## Data entries
** Begin **

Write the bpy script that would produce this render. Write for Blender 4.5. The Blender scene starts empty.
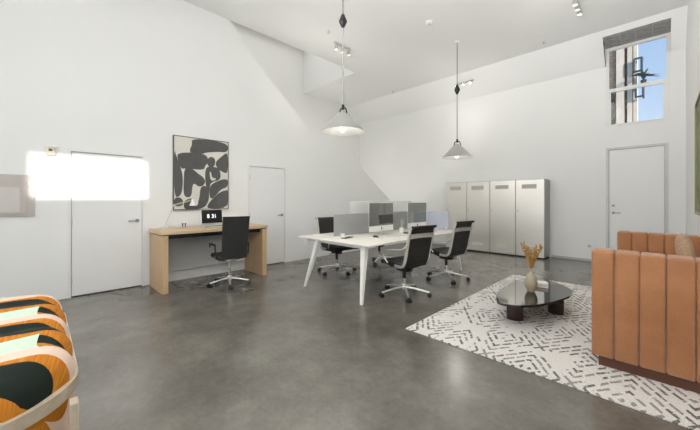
import bpy, bmesh, math, random
from mathutils import Vector, Matrix
random.seed(7)
S = bpy.context.scene
C = S.collection
PI = math.pi

# ------------------------------------------------------------------ nodes
class N:
    """socket wrapper: arithmetic on shader sockets"""
    def __init__(s, t, sock): s.t, s.k = t, sock
    def _m(s, op, *a):
        n = s.t.nodes.new('ShaderNodeMath'); n.operation = op
        for i, v in enumerate((s,) + a):
            if isinstance(v, N): s.t.links.new(v.k, n.inputs[i])
            else: n.inputs[i].default_value = v
        return N(s.t, n.outputs[0])
    def __add__(s, o): return s._m('ADD', o)
    def __sub__(s, o): return s._m('SUBTRACT', o)
    def __mul__(s, o): return s._m('MULTIPLY', o)
    def __truediv__(s, o): return s._m('DIVIDE', o)
    def lt(s, o): return s._m('LESS_THAN', o)
    def gt(s, o): return s._m('GREATER_THAN', o)
    def abs(s): return s._m('ABSOLUTE')
    def frac(s): return s._m('FRACT')
    def floor(s): return s._m('FLOOR')
    def mx(s, o): return s._m('MAXIMUM', o)
    def mn(s, o): return s._m('MINIMUM', o)

class Mat:
    def __init__(s, name):
        s.m = bpy.data.materials.new(name); s.m.use_nodes = True
        s.t = s.m.node_tree; s.b = s.t.nodes['Principled BSDF']; s.out = s.t.nodes['Material Output']
    def new(s, kind, **kw):
        n = s.t.nodes.new(kind)
        for k, v in kw.items(): setattr(n, k, v)
        return n
    def link(s, a, b): s.t.links.new(a.k if isinstance(a, N) else a, b)
    def obj(s): return s.new('ShaderNodeTexCoord').outputs['Object']
    def xyz(s, sock):
        n = s.new('ShaderNodeSeparateXYZ'); s.link(sock, n.inputs[0]); return [N(s.t, o) for o in n.outputs]
    def mapping(s, sock, scale=(1,1,1), rot=(0,0,0)):
        n = s.new('ShaderNodeMapping'); s.link(sock, n.inputs[0]); n.inputs['Scale'].default_value = scale
        n.inputs['Rotation'].default_value = rot; return n.outputs[0]
    def noise(s, sock, scale, detail=4, rough=.55):
        n = s.new('ShaderNodeTexNoise'); s.link(sock, n.inputs['Vector']); n.inputs['Scale'].default_value = scale
        n.inputs['Detail'].default_value = detail; n.inputs['Roughness'].default_value = rough; return N(s.t, n.outputs['Fac'])
    def ramp(s, fac, stops, interp='LINEAR'):
        n = s.new('ShaderNodeValToRGB'); s.link(fac, n.inputs[0]); cr = n.color_ramp; cr.interpolation = interp
        while len(cr.elements) < len(stops): cr.elements.new(.5)
        for e, (p, c) in zip(cr.elements, stops): e.position = p; e.color = (*c, 1)
        return n.outputs[0]
    def mix(s, fac, a, b):
        n = s.new('ShaderNodeMix', data_type='RGBA')
        for v, i in ((fac, 0), (a, 6), (b, 7)):
            if isinstance(v, N): s.link(v, n.inputs[i])
            elif isinstance(v, (tuple, list)): n.inputs[i].default_value = (*v, 1)
            elif isinstance(v, (int, float)): n.inputs[i].default_value = v
            else: s.link(v, n.inputs[i])
        return n.outputs[2]
    def bump(s, h, strength=.2, dist=.01):
        n = s.new('ShaderNodeBump'); s.link(h, n.inputs['Height']); n.inputs['Strength'].default_value = strength
        n.inputs['Distance'].default_value = dist; s.link(n.outputs[0], s.b.inputs['Normal'])

def lin(r, g, b):
    f = lambda c: (c/255/12.92) if c/255 <= .04045 else ((c/255+.055)/1.055)**2.4
    return (f(r), f(g), f(b))

def mat(name, col, rough=.5, metal=0, spec=.5, var=.06, scale=20, bump=0, coat=0, emit=0):
    q = Mat(name); b = q.b
    o = q.obj(); n = q.noise(o, scale)
    lo = tuple(c*(1-var) for c in col); hi = tuple(min(1, c*(1+var)) for c in col)
    q.link(q.ramp(n, [(.3, lo), (.7, hi)]), b.inputs['Base Color'])
    b.inputs['Roughness'].default_value = rough; b.inputs['Metallic'].default_value = metal
    b.inputs['Specular IOR Level'].default_value = spec
    if coat: b.inputs['Coat Weight'].default_value = coat
    if bump: q.bump(q.noise(o, scale*8, 3), bump, .004)
    if emit: b.inputs['Emission Color'].default_value = (*col, 1); b.inputs['Emission Strength'].default_value = emit
    return q.m

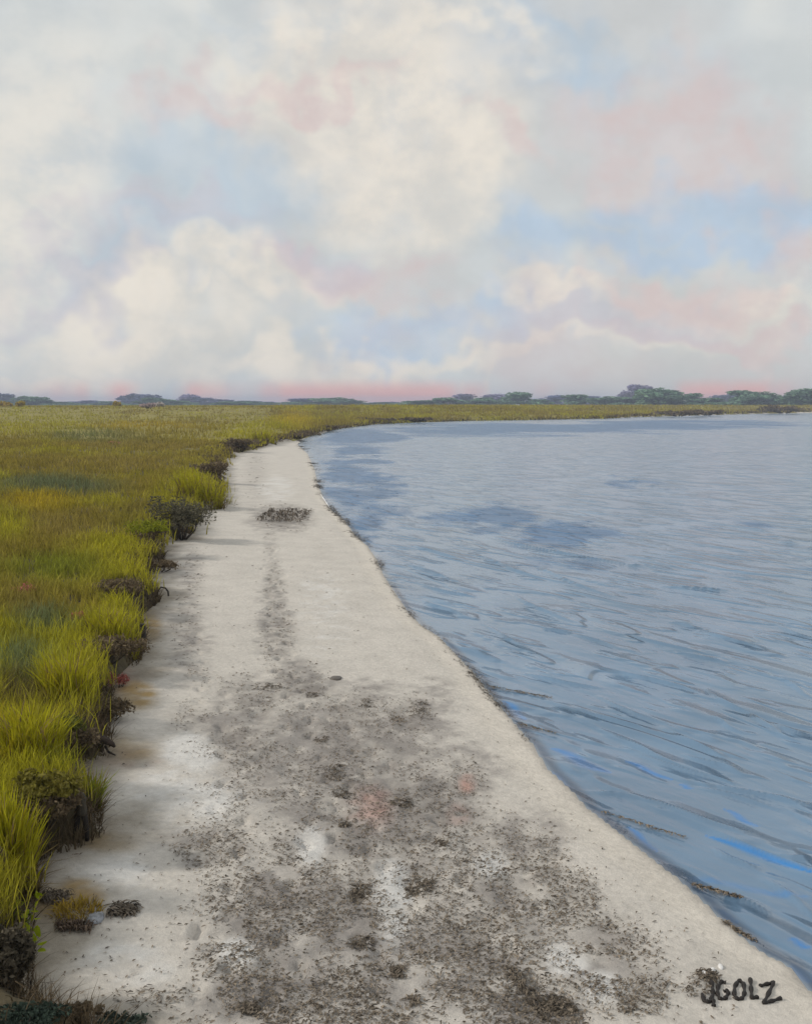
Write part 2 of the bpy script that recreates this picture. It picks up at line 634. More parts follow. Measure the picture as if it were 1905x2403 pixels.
def ellipses(px, z=0.2):
    """patches given at points of the photograph, turned into patches on the ground"""
    o = []
    for e in px:
        u, v, ru, rv = e[:4]
        c = flat_at(u, v, z)
        a, bb = flat_at(u, v - rv * 0.5, z), flat_at(u, v + rv * 0.5, z)
        o.append((c[0], c[1], ru * c[1] / F, abs(a[1] - bb[1]), c[0] / c[1]) + tuple(e[4:]))
    return o


def eval_ell(E, x, y, mode='max'):
    r = np.zeros(np.shape(x))
    for cx, cy, rx, ry, sk_, w in E:
        d = np.sqrt(((x - cx - sk_ * (y - cy)) / rx) ** 2 + ((y - cy) / ry) ** 2)
        g = w * (1 - sstep(0.35, 1.3, d))
        r = np.maximum(r, g)
    return r


CHURN = ellipses([(780, 1800, 300, 210, .5), (680, 2150, 250, 230, .5), (1130, 2130, 270, 230, .5), (960, 1960, 330, 120, .5), (640, 1660, 190, 110, .5), (700, 2370, 420, 60, .6), (1420, 2220, 150, 110, .45), (600, 1090, 25, 60, .4), (668, 1205, 70, 34, 1.0), (500, 1190, 70, 20, .4), (455, 1340, 28, 60, .45), (440, 1480, 40, 70, .6),
                  (455, 1580, 55, 28, .5), (635, 1260, 18, 45, .4), (645, 1370, 28, 80, .7), (650, 1480, 50, 80, .7), (700, 1600, 90, 60, .8),
                  (600, 1640, 70, 50, .8), (830, 1670, 120, 70, .85), (975, 1660, 50, 50, .75), (560, 1740, 120, 60, .85), (640, 1800, 75, 40, .7),
                  (850, 1750, 140, 80, .8), (800, 1850, 120, 90, .95), (1000, 1870, 160, 75, .95), (1090, 1810, 60, 70, .5), (900, 1950, 150, 70, .85),
                  (520, 1990, 120, 60, .7), (640, 2120, 115, 100, .95), (850, 2130, 65, 130, .95), (990, 2050, 75, 60, .95), (620, 2220, 95, 100, .85),
                  (660, 2340, 190, 70, .95), (870, 2290, 65, 85, .7), (1190, 2230, 75, 100, .75), (1160, 2090, 60, 110, .75), (1270, 2000, 80, 80, .75),
                  (1340, 2070, 75, 70, .7), (1270, 2370, 110, 60, .95), (1210, 2310, 70, 60, .85), (1410, 2180, 80, 70, .6), (1500, 2280, 80, 70, .7),
                  (1640, 2285, 40, 35, .7), (1180, 1990, 60, 60, .7), (450, 1690, 60, 50, .45), (1060, 1830, 70, 40, .7), (440, 1400, 25, 60, .4)])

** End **

All lines from the start of the entries through the one with "def mn(s, o): return s._m('MINIMUM', o)" are to be output exactly; omit the pictures.

Write the bpy script that would produce this render. Write for Blender 4.5. The Blender scene starts empty.
import bpy, bmesh, math, random
from mathutils import Vector, Matrix
random.seed(7)
S = bpy.context.scene
C = S.collection
PI = math.pi

# ------------------------------------------------------------------ nodes
class N:
    """socket wrapper: arithmetic on shader sockets"""
    def __init__(s, t, sock): s.t, s.k = t, sock
    def _m(s, op, *a):
        n = s.t.nodes.new('ShaderNodeMath'); n.operation = op
        for i, v in enumerate((s,) + a):
            if isinstance(v, N): s.t.links.new(v.k, n.inputs[i])
            else: n.inputs[i].default_value = v
        return N(s.t, n.outputs[0])
    def __add__(s, o): return s._m('ADD', o)
    def __sub__(s, o): return s._m('SUBTRACT', o)
    def __mul__(s, o): return s._m('MULTIPLY', o)
    def __truediv__(s, o): return s._m('DIVIDE', o)
    def lt(s, o): return s._m('LESS_THAN', o)
    def gt(s, o): return s._m('GREATER_THAN', o)
    def abs(s): return s._m('ABSOLUTE')
    def frac(s): return s._m('FRACT')
    def floor(s): return s._m('FLOOR')
    def mx(s, o): return s._m('MAXIMUM', o)
    def mn(s, o): return s._m('MINIMUM', o)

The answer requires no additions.